The Museum is making these historic films available on DVD so modern audiences may enjoy them. They have also recently been made available for streaming via the Museum’s website. The movies, which were filmed and produced by MacMillan himself, were shot mostly in northwestern Greenland and show indigenous people going about their daily life.
Museum curator Genevieve LeMoine said this portrayal of the Inuit performing day-to-day activities like hunting, sewing, traveling by dog sled, repairing tools and caring for children, makes these motion pictures unique.
“Unlike other films about the Arctic from that time period (Nanook of the North being the most famous of course), they don’t have a narrative, and a lot of the action was filmed as it was happening,” she said. “MacMillan sometimes asked people to demonstrate a tool, such as how a harpoon goes together, but most of what he filmed was what was going on around him. He did not ask people to act out a story, or impose any dramatic narrative. He wanted to show his viewers life in the north as he experienced it.”
One of the reasons for releasing these films on DVD instead of just streaming them, said LeMoine, is so copies can be sent to the northern communities of Greenland where they were shot, as they often don’t have enough bandwidth for video streaming.
These short movies, said LeMoine, would have been shown to audiences in libraries and lecture halls across America in the 1930s and 1940s. MacMillan was something of a celebrity at the time, she explained, and his lectures about his Arctic exploits often attracted hundreds of people.
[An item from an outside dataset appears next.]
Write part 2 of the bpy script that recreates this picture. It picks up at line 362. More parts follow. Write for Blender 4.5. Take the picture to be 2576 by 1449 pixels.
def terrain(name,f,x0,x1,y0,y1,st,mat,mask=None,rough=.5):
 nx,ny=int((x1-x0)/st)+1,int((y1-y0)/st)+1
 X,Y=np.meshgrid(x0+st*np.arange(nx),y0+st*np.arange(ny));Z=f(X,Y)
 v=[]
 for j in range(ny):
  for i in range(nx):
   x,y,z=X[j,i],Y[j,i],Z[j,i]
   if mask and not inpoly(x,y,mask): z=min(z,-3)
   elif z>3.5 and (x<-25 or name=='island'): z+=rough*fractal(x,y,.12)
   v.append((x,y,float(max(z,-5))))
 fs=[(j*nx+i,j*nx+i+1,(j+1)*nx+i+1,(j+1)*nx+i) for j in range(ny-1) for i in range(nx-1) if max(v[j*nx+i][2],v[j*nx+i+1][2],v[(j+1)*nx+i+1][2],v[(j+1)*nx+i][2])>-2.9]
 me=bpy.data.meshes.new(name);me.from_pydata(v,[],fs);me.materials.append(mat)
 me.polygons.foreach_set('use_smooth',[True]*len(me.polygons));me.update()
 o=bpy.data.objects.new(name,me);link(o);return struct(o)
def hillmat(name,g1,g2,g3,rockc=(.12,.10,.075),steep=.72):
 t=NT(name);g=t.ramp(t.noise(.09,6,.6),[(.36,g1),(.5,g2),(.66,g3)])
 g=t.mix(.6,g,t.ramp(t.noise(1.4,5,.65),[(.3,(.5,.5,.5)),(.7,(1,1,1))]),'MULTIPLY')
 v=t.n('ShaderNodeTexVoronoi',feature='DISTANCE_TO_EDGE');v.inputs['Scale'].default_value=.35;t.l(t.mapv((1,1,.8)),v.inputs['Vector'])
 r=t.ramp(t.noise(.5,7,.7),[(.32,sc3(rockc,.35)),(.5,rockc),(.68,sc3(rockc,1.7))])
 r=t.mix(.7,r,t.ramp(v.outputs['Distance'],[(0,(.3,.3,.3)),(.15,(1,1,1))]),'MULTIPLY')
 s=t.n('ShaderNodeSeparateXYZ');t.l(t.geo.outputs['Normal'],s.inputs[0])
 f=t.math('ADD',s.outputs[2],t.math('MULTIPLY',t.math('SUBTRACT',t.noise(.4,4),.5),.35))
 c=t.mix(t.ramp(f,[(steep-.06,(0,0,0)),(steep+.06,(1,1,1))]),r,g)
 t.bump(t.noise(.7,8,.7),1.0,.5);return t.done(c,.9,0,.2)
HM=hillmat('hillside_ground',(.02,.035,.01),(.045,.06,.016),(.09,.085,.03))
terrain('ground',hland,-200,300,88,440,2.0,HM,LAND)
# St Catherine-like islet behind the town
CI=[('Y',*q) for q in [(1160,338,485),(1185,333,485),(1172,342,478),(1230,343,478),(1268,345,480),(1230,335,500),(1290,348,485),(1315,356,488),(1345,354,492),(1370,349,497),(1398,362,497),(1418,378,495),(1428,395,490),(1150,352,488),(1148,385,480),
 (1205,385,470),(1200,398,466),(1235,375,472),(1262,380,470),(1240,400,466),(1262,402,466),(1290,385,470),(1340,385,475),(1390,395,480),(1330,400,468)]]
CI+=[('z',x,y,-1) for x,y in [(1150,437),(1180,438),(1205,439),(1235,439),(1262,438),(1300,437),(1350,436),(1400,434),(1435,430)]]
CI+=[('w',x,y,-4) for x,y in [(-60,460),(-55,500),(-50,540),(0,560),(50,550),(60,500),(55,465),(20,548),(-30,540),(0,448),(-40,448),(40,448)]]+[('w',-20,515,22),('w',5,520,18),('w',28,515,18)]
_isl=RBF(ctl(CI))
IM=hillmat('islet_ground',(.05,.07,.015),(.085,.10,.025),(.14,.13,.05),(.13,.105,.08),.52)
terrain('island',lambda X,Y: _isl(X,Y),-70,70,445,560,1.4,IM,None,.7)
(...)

The films have been preserved with support from The Library of Congress, Kane Lodge Foundation, Inc., and the National Film Preservation Foundation.
“Bowdoin College has thousands of feet of film,” said LeMoine, “mostly unedited, shot by MacMillan from 1921 right up until his last Arctic expedition in 1954. The early film is all 35mm black and white, while most of the later film is 16mm color. It’s a challenge to work with and also very valuable.”
“Donald B. MacMillan’s Historic Films of Greenland” will be screened October 12, 2017, in Sills Hall, Smith Auditorium at 7 p.m. Film archivist Audrey Kupferberg, who worked closely with museum staff to document and preserve the MacMillan collection, will introduce the films and provide context on their creation and preservation.